Find the line containing "hr = sstep(90, 50, np.hypot(x" and copy it exactly, along with every line after it up to and including the line containing "x, y = x0, y0". Copy nothing else.

(Entries taken from a collection)
== == ==

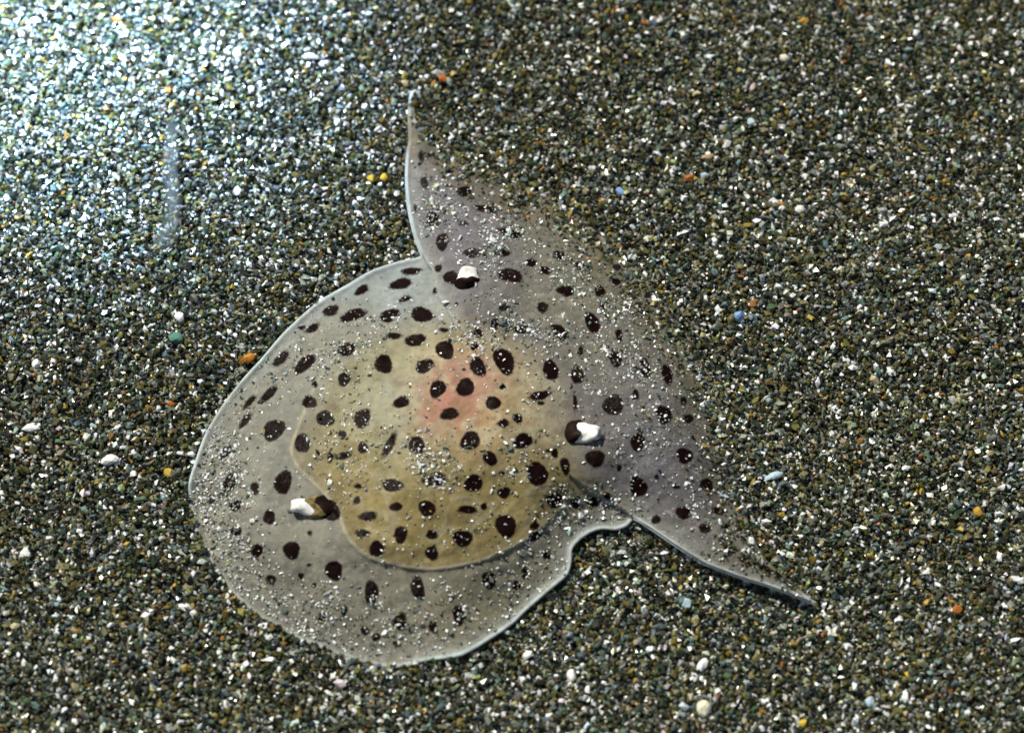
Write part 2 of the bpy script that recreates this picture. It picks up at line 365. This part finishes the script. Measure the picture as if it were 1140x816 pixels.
def skin_tint(x, y, d):
    dv = sdf(x, y, VEIL_C); dm = sdf(x, y, MAN_C); fw = front_weight(x, y)
    x0, y0 = x, y                                                        # tissue colours wander; the lip below follows the true outline
    x = x0 + 34 * (fnoise(x0 / 34, y0 / 34, 81, 3) - .5) + 14 * (fnoise(x0 / 9, y0 / 9, 83, 2) - .5)
    y = y0 + 34 * (fnoise(x0 / 34 + 9, y0 / 34, 85, 3) - .5) + 14 * (fnoise(x0 / 9, y0 / 9 + 7, 87, 2) - .5)
    col = np.zeros(x.shape + (3,)) + (.36, .345, .30)
    def mix(w, c):
        nonlocal col
        w = np.clip(w, 0, 1)[..., None]; col = col * (1 - w) + np.array(c) * w
    mix(0.8 * gauss(x, y, 440, 310, 60, 35), (.46, .53, .56))            # pale bluish foot behind the left horn
    mix(0.7 * gauss(x, y, 320, 480, 40, 90, 15), (.42, .42, .39))
    mix(0.6 * gauss(x, y, 560, 680, 90, 40), (.28, .25, .16))
    w = sstep(-6, 40, dm)
    mix(0.88 * w, (.43, .39, .225))
    mix(0.75 * sstep(-2, 8, dm) * sstep(440, 570, y), (.35, .265, .10))  # olive brown hind mantle
    mix(0.7 * gauss(x, y, 640, 525, 35, 25), (.27, .22, .09))
    mix(0.75 * gauss(x, y, 432, 442, 32, 30), (.46, .48, .40))
    mix(0.55 * gauss(x, y, 615, 465, 22, 26), (.38, .38, .34))
    mix(0.85 * gauss(x, y, 503, 452, 28, 26), (.48, .19, .16))            # pink organ showing through
    mix(0.6 * gauss(x, y, 530, 425, 34, 30), (.46, .215, .205))
    mix(0.45 * gauss(x, y, 565, 475, 45, 28), (.40, .26, .13))
    v = sstep(-8, 30, dv)
    mix(0.8 * v * (1 - w * 0.7), (.29, .27, .275))
    mix(0.7 * v * gauss(x, y, 500, 250, 45, 60, -20), (.31, .285, .37))
    mix(0.7 * v * gauss(x, y, 745, 525, 60, 40, 40), (.25, .235, .30))
    mix(0.6 * v * gauss(x, y, 640, 320, 50, 40, 40), (.37, .35, .26))
    mix(0.65 * fw, (.24, .205, .13))                                     # brown leading edge
    mix(0.8 * gauss(x, y, 860, 638, 40, 12, 22), (.20, .16, .085))
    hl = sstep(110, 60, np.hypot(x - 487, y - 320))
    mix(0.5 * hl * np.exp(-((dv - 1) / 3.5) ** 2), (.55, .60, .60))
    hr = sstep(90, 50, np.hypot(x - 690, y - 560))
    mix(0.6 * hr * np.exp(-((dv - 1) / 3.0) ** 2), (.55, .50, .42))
    led = sstep(-25, 60, (y - 430) * 0.6 - (x - 420) * 0.35)
    mix(0.85 * led * np.exp(-((dm - 1.0) / 1.8) ** 2), (.62, .58, .44))
    blot = fnoise(x / 60, y / 60, 41, 3)
    fine = fnoise(x / 14, y / 14, 47, 3)
    organ = 1 - 2 * np.abs(fnoise(x0 / 30, y0 / 30, 91, 4) - .5)
    mix(0.55 * w * sstep(.86, .98, organ), (.50, .46, .33))
    mix(0.40 * w * sstep(.72, .55, organ), (.25, .19, .10))
    x, y = x0, y0
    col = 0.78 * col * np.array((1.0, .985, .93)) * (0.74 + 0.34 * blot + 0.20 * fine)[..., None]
    # clear bluish-white lip along the free margins
    free = (1 - sstep(0.2, 0.6, fw)) * sstep(2.5, 6, seg_dist(x, y, FRONT_ARR[1:-1], False)) * (1 - 0.55 * sstep(590, 660, y) * sstep(520, 400, x)) * (1 - 0.7 * sstep(300, 225, x) * sstep(520, 570, y))
    lip = 0.45 + 0.9 * fnoise(x / 22, y / 22, 31, 3)
    mix((0.2 + 0.9 * fnoise(x / 24, y / 24, 33, 3)) * free * sstep(4.0 * lip, 0.2, d), (.62, .74, .80))
    mix(0.30 * free * sstep(22, 4, d), (.36, .40, .41))
    return col

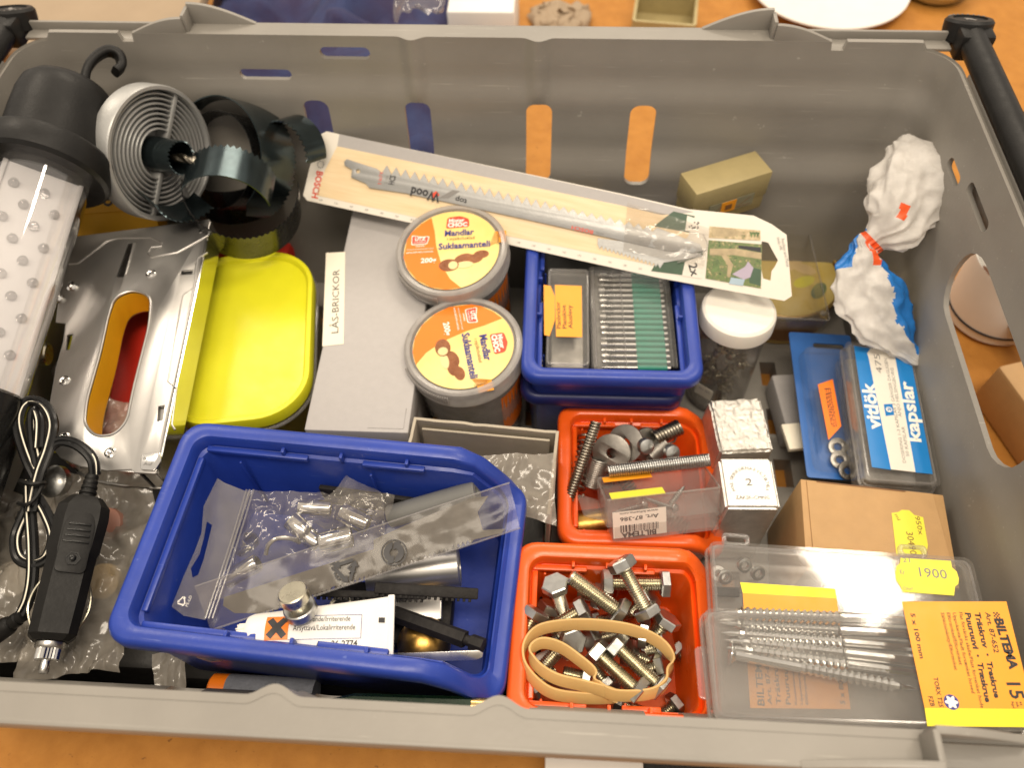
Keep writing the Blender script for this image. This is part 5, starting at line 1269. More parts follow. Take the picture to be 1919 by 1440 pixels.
# two-disc stud
M = AX(P(566, 1150, 0.146), (-0.16, 0.38, 0.9))
t = thing('double_stud', 'zinc stud with two round discs on top of the glue tube', 'stud', M)
lathe('disc', [(0.0065, 0), (0.0069, 0.0005), (0.0069, 0.0040), (0.0064, 0.0045), (0.003, 0.0045)], 'zinc_grey', t, 36)
lathe('stem', [(0.0034, 0.0044), (0.0034, 0.0085)], 'zinc', t, 20)
lathe('disc', [(0.0034, 0.0084), (0.0060, 0.0085), (0.0062, 0.0090), (0.0062, 0.0130), (0.0057, 0.0135), (0, 0.0135)], 'zinc', t, 36)
# glue tube
p, q = P(468, 1196, 0.138), P(728, 1180, 0.138)
GT = FR(p, q, p + V((0, 1, 0.0))) @ Matrix.Scale(1.12, 4); L = (q - p).length / 1.12
t = thing('glue_tube', 'small white glue tube with orange hazard square and black text', 'tube', GT)
secs = []
for f in [k / 16 for k in range(17)]:
    ry = 0.0086 + 0.0042 * f; rz = 0.0082 * (1 - f) ** 0.75 + 0.0006
    if f == 0: secs.append([(0.0, 0.0080 * math.cos(a), 0.0076 * math.sin(a)) for a in [2 * math.pi * k / 32 for k in range(32)]])
    secs.append([(0.002 + (L - 0.002) * f, ry * math.cos(a), rz * math.sin(a)) for a in [2 * math.pi * k / 32 for k in range(32)]])
bd = loft('body', secs, 'white', t, True, True, 50)
rbox('crimp', (0.0028, 0.0268, 0.0016), (L + 0.0008, 0, 0), 'white', t, 0.0006)
lathe('nozzle', [(0.0052, 0), (0.0048, 0.004), (0.0022, 0.005), (0.0017, 0.014)], 'white_cap', t, 24, M=RY(rad(-90)))
lathe('cap', [(0.0060, 0), (0.0062, 0.004), (0.0045, 0.009), (0, 0.010)], 'clear_dull', t, 24, M=T(-0.010, -0.002, 0) @ RY(rad(-90)))
for k in range(14):
    a = 2 * math.pi * k / 14; rbox('nozzle_rib', (0.0042, 0.0005, 0.0008), (-0.0022, 0, 0.0050), 'white_cap', t, 0.0001, RX(a))
# printing bent over the body: each piece is draped on the tube's surface
def drape(o):
    for v in o.data.vertices:
        f = max(0, min(1, (v.co.x - 0.002) / (L - 0.002))); ry = 0.0086 + 0.0042 * f; rz = 0.0082 * (1 - f) ** 0.75 + 0.0006
        v.co.z = v.co.z + rz * math.sqrt(max(0.0, 1 - min(1, abs(v.co.y) / ry) ** 2)) + 0.00012
def subdiv(o, cuts=6):
    b = bmesh.new(); b.from_mesh(o.data); bmesh.ops.subdivide_edges(b, edges=b.edges[:], cuts=cuts, use_grid_fill=True); b.to_mesh(o.data); b.free()
y0 = lambda u, v: LP(GT, u, v, 0.006)
def gprint(name, rect, mat, z):
    (xa, ya), (xb, yb) = rect; n = 12
    vs = [(xa + (xb - xa) * i / n, ya + (yb - ya) * j / n, z) for j in range(n + 1) for i in range(n + 1)]
    o_ = mk(name, vs, [(j * (n + 1) + i, j * (n + 1) + i + 1, (j + 1) * (n + 1) + i + 1, (j + 1) * (n + 1) + i) for j in range(n) for i in range(n)], mat, bd, 60); drape(o_); return o_
gprint('hazard_square', ((0.0080, -0.0036), (0.0165, 0.0054)), 'label_dorange', 0.0)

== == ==

WRITTEN RESPONSE:
    hr = sstep(90, 50, np.hypot(x - 690, y - 560))
    mix(0.6 * hr * np.exp(-((dv - 1) / 3.0) ** 2), (.55, .50, .42))
    led = sstep(-25, 60, (y - 430) * 0.6 - (x - 420) * 0.35)
    mix(0.85 * led * np.exp(-((dm - 1.0) / 1.8) ** 2), (.62, .58, .44))
    blot = fnoise(x / 60, y / 60, 41, 3)
    fine = fnoise(x / 14, y / 14, 47, 3)
    organ = 1 - 2 * np.abs(fnoise(x0 / 30, y0 / 30, 91, 4) - .5)
    mix(0.55 * w * sstep(.86, .98, organ), (.50, .46, .33))
    mix(0.40 * w * sstep(.72, .55, organ), (.25, .19, .10))
    x, y = x0, y0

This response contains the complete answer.